## EXERCISE DETAILS
Copy out exactly the lines from the first line of the material below through the line containing "from mathutils import Vector, Matrix", and nothing beyond them.

* * *

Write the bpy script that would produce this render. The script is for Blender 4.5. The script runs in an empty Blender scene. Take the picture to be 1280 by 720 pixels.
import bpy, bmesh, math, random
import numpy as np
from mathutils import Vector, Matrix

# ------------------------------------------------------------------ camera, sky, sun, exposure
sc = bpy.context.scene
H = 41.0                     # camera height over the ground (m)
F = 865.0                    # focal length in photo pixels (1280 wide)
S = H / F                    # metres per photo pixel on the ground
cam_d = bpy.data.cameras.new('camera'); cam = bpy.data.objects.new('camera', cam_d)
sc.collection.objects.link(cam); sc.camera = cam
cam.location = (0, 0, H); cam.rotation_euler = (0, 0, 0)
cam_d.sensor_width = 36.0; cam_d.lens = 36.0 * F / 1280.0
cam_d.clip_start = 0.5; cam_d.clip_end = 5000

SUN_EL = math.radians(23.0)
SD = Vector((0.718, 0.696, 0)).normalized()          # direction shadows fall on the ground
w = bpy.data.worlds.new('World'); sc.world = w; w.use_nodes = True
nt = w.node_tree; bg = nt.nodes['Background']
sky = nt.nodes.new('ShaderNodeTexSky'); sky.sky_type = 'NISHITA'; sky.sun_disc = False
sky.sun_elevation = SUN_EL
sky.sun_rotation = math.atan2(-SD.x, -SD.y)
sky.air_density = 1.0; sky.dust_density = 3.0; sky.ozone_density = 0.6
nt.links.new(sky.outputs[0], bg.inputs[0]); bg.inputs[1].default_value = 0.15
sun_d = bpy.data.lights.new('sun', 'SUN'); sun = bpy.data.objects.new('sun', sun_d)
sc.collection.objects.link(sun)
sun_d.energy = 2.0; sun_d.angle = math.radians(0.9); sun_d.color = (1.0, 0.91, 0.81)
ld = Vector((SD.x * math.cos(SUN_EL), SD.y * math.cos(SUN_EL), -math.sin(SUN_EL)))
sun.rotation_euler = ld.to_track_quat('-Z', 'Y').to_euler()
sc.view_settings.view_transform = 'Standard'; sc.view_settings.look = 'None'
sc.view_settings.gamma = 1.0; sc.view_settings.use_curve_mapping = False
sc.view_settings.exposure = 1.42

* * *

## SOLVED EXERCISE
Write the bpy script that would produce this render. The script is for Blender 4.5. The script runs in an empty Blender scene. Take the picture to be 1280 by 720 pixels.
import bpy, bmesh, math, random
import numpy as np
from mathutils import Vector, Matrix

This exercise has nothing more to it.